Las Vegas Sun

March 28, 2024

guest column:

All presidential candidates should be allowed to participate in debates

In late 2011, during the planning for one of the debates of Republican presidential candidates, questions were raised about whether the eight-person field would be too unwieldy for television. One suggestion was to drop the low man in the polls, former Sen. Rick Santorum.

Fortunately, the idea was rejected. The debate was a success, and Santorum went on to win the Iowa caucuses and was the runner-up to Mitt Romney for the nomination.

This is a useful reminder as the crazy-quilt plans for Republican, and perhaps Democratic, debates start to take shape. The Republican National Committee is trying to take control of the debates of party candidates and wants its say on the participating journalists as well as some ground rules.

The first nationally televised forum of Republican contenders will be a travesty if, as is very possible, it includes Donald Trump and excludes serious but lower-polling politicians such as Ohio Gov. John Kasich or Sen. Lindsey Graham of South Carolina.

The Republican National Committee, reasoning that a surfeit of primary debates hurt Romney in the last general election, moved to designate nine official debates (so far) at specific times and places, and warned candidates against participating in any others. The Democratic National Committee has called for six debates — predictably, Sen. Bernie Sanders wants more — without providing the specifics of time and place.

It wasn’t the seemingly endless number of debates that cost Romney the presidency; four years earlier, Barack Obama took part in almost as many forums against a much more formidable field.

The Republican nominee lost, despite mediocre conditions in the country, because of his own political inadequacies — remember his idea for self-deportation of undocumented immigrants and his gaffe about the 47 percent of nontaxpaying loafers. In addition, the Obama campaign was infinitely better than Romney’s.

The effect of debates is exaggerated.

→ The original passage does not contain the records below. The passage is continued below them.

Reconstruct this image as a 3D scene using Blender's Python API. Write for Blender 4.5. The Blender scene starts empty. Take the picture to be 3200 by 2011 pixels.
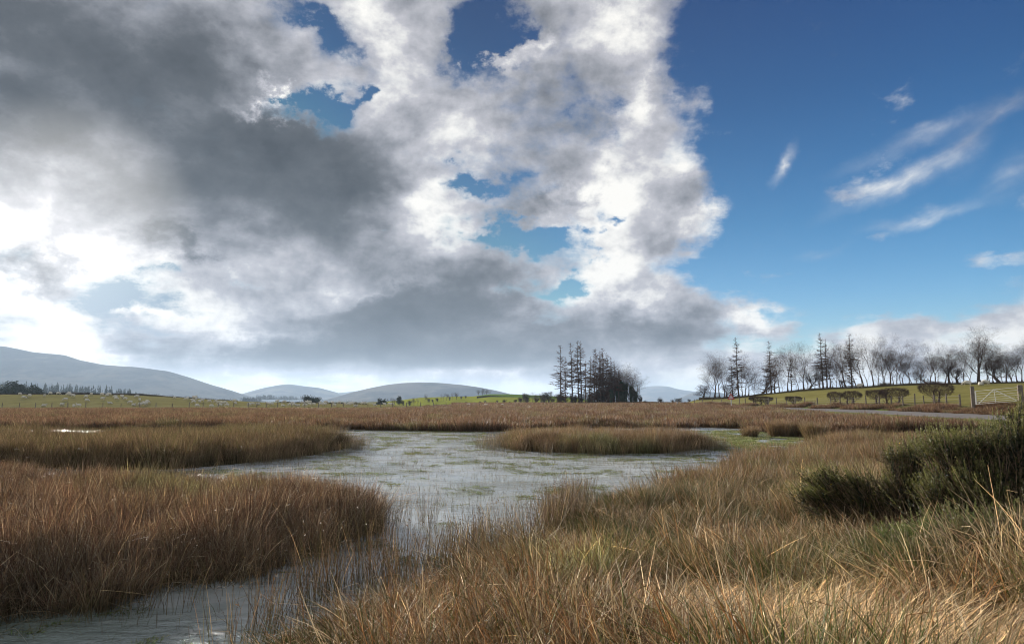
import bpy, math, random
import numpy as np
from mathutils import Vector

random.seed(7)
rng = np.random.default_rng(7)
SC = bpy.context.scene
COL = SC.collection

# ------------------------------------------------------------------ camera
CAM_H = 1.9
FPX = 2133.3
PITCH = math.atan((1255 - 1005.5) / FPX)
cam_data = bpy.data.cameras.new('camera')
cam_data.sensor_width = 36.0
cam_data.lens = 24.0
cam_data.clip_start = 0.05
cam_data.clip_end = 40000
cam = bpy.data.objects.new('camera', cam_data)
COL.objects.link(cam)
cam.location = (0, 0, CAM_H)
cam.rotation_euler = (math.pi / 2 + PITCH, 0, 0)
SC.camera = cam

def ray(px, py):
    """world direction of a point of the photograph (3200 px wide)"""
    u = (px - 1600.0) / FPX
    v = -(py - 1005.5) / FPX
    d = Vector((u, math.cos(PITCH) - v * math.sin(PITCH), math.sin(PITCH) + v * math.cos(PITCH)))
    return d

def on_level(px, py, z=0.0):
    d = ray(px, py)
    t = (z - CAM_H) / d.z
    return (d.x * t, d.y * t)

def at_depth(px, py, Y):
    d = ray(px, py)
    t = Y / d.y
    return Vector((d.x * t, Y, CAM_H + d.z * t))

# ------------------------------------------------------------------ exposure
SC.view_settings.view_transform = 'Standard'
SC.view_settings.look = 'None'
SC.view_settings.gamma = 1.0
SC.view_settings.exposure = 1.0
SC.render.engine = 'CYCLES'
SC.cycles.use_denoising = True
SC.cycles.max_bounces = 8
SC.cycles.diffuse_bounces = 5
SC.cycles.sample_clamp_indirect = 4.0
SC.cycles.glossy_bounces = 3
SC.cycles.transmission_bounces = 2
SC.cycles.volume_bounces = 0
SC.cycles.filter_width = 1.05
SC.cycles.caustics_reflective = False
SC.cycles.caustics_refractive = False

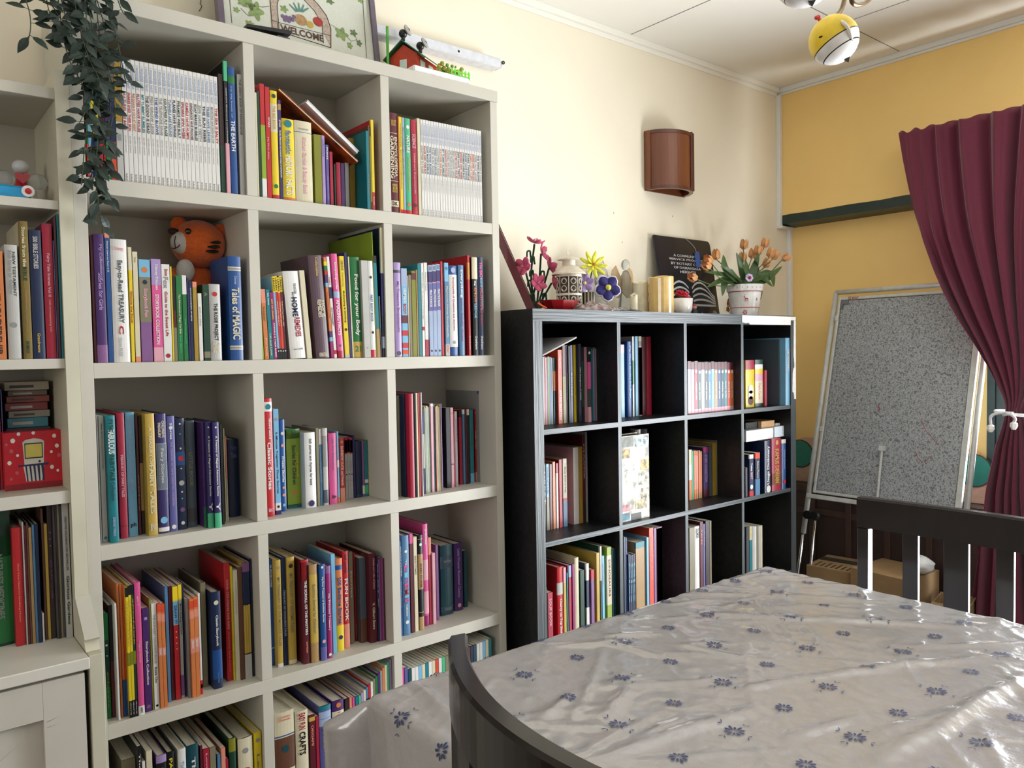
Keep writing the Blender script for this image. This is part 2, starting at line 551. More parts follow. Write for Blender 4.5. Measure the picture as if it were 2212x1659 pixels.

They usually don’t affect the outcome or the basics of a race; often they provide merely predictable posturing and familiar sound bites.

But they’re still necessary and useful, especially to weed out the unqualified or unready — such as pizza executive Herman Cain and Texas Gov. Rick Perry in 2012. But the parties shouldn’t dictate conditions and terms of debates. They should rely on the market place, which Republicans say they revere, minimize the role of journalists or intermediaries and place a premium on getting candidates to question one another.

The sponsors of the first two Republican debates, Fox News and CNN, understandably worry about a huge field of at least 14 candidates by this summer. But both Fox and CNN are making it worse. They propose an A-team debate with 10 (CNN says maybe eight) candidates who score the highest in the average of the five most recent national polls. The remainder will form the B-team, who will debate separately. This ignores a history of candidates who barely register six months before the initial contests where they do well. And this sets false standards: A candidate with, say, a 4.4 percent standing in the latest surveys, is serious, while one with 4.2 percent belongs at the kiddie table.

Newt Gingrich, an unsuccessful candidate last time, criticized this approach, offering an interesting suggestion: The also-rans should be allowed to comment on social media throughout the debate on the A-team’s answers. Imagine Trump in that venue.

The best idea, however, was offered by top New Hampshire Republicans who said the CNN and Fox formats would be “unnecessarily narrow and risks eliminating potentially viable candidates based on unreliable national polling that is rarely predictive of primary election outcomes.”

Instead, they proposed staging two equal debates with seven or eight candidates apiece; take the top six politicians in the polls and put three in each forum, then randomly assign the others.

Albert Hunt is a Bloomberg View columnist.